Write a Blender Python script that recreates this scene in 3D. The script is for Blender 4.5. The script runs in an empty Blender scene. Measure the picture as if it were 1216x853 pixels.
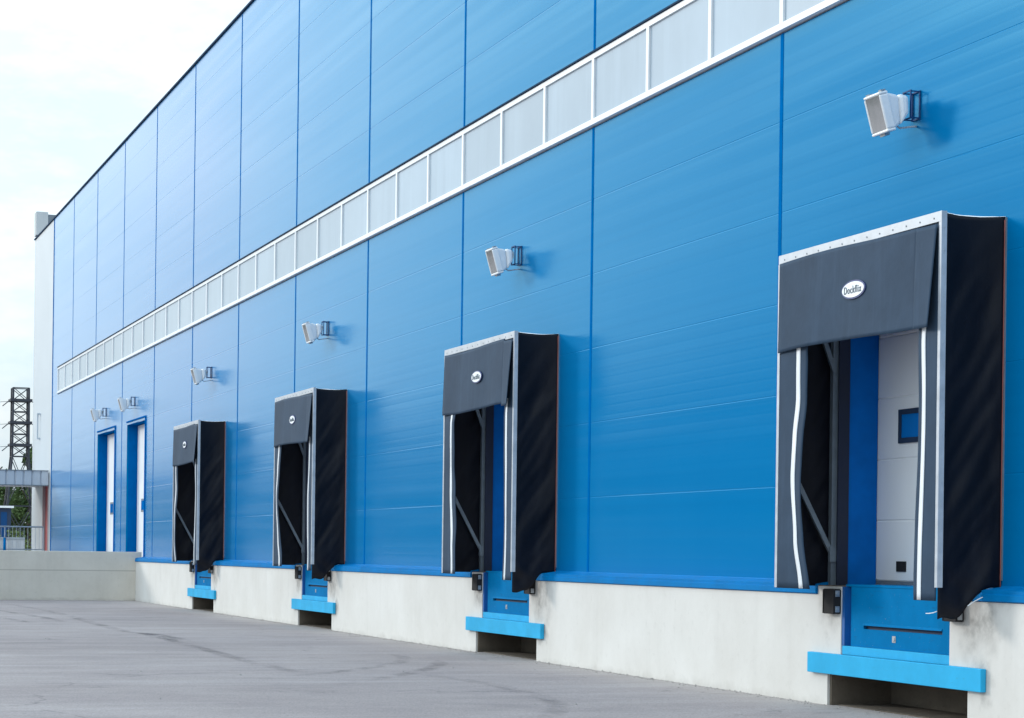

* * *

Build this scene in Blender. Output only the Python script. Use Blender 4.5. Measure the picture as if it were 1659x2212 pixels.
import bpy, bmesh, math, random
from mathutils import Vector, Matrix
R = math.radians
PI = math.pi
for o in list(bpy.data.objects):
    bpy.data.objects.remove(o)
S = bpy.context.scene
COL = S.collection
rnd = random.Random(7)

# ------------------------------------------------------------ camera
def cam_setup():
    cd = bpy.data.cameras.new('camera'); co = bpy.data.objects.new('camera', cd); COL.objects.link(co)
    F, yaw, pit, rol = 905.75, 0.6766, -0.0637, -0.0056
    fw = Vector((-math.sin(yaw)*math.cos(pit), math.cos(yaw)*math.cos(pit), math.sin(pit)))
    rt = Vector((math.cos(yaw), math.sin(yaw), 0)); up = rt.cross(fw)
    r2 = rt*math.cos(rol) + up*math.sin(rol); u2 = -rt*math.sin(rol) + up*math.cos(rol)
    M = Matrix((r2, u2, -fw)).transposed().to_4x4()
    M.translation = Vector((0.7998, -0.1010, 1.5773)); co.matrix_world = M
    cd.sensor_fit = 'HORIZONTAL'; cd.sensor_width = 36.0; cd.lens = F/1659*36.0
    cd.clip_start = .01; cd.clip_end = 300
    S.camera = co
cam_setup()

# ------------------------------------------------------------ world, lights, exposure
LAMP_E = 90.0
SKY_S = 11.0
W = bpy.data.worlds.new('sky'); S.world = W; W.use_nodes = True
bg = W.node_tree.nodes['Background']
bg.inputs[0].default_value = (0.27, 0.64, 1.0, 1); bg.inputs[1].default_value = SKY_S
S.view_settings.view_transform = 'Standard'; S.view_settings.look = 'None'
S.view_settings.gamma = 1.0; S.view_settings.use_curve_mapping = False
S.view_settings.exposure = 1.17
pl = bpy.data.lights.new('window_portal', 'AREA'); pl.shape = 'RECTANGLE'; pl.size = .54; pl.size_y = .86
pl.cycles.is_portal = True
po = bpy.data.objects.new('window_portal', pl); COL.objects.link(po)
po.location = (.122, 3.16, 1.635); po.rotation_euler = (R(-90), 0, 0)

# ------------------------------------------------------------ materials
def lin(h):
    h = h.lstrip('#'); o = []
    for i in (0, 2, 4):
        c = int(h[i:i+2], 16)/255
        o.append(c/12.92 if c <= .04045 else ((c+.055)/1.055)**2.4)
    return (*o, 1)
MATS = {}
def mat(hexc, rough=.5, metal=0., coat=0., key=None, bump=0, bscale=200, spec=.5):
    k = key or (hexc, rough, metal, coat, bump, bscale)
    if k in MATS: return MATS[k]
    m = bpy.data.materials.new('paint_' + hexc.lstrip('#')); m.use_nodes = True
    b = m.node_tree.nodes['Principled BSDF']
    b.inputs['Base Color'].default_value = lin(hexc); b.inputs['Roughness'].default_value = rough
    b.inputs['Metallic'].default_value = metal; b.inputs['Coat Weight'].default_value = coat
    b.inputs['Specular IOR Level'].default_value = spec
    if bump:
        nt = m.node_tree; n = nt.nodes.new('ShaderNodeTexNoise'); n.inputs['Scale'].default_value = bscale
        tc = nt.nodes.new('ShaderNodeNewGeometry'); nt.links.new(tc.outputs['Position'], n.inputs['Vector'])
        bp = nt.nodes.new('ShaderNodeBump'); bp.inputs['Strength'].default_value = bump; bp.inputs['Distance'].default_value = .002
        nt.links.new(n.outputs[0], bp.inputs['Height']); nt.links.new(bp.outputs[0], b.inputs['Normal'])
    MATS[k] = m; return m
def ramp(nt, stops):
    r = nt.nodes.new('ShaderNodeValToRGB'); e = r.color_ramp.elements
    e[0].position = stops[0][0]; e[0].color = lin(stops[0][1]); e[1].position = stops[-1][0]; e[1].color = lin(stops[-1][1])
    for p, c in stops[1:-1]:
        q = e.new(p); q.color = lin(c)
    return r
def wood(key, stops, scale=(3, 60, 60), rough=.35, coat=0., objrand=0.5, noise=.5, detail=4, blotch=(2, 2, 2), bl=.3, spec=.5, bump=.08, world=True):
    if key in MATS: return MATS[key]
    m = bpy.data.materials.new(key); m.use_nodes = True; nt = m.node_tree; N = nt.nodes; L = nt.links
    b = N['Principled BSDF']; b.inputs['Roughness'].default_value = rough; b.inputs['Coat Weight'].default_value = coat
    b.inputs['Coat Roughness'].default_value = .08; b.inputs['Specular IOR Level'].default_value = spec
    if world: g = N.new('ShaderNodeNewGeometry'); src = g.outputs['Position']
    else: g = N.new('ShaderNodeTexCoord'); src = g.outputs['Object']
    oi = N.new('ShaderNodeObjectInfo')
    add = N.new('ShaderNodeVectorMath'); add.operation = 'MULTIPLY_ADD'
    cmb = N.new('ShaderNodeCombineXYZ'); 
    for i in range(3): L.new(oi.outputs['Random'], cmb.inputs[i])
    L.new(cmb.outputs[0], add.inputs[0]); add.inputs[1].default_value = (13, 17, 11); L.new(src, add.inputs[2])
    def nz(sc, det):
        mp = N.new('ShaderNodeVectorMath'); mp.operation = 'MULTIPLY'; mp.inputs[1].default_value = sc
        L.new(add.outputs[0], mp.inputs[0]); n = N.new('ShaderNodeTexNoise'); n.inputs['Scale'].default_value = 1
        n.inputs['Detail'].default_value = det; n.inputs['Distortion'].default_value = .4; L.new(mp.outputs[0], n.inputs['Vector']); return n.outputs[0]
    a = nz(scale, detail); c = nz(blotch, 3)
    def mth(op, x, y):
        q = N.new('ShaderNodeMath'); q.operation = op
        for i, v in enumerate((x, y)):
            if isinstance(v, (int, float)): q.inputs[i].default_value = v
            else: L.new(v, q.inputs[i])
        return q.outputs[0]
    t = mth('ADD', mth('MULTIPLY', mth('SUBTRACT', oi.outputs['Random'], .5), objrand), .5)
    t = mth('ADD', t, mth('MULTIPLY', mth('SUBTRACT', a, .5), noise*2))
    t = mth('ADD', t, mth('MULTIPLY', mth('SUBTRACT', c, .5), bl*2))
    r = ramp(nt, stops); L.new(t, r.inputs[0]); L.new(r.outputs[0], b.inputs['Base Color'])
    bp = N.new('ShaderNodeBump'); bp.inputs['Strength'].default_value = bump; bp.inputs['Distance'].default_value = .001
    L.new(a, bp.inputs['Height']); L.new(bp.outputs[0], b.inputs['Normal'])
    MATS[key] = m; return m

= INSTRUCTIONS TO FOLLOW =
Copy out precisely the lines from the line with "Build this scene" to the line with "rnd = random.Random(7)" in the material above, including those two lines and omitting all the rest.

= FULL OUTPUT =
Build this scene in Blender. Output only the Python script. Use Blender 4.5. Measure the picture as if it were 1659x2212 pixels.
import bpy, bmesh, math, random
from mathutils import Vector, Matrix
R = math.radians
PI = math.pi
for o in list(bpy.data.objects):
    bpy.data.objects.remove(o)
S = bpy.context.scene
COL = S.collection
rnd = random.Random(7)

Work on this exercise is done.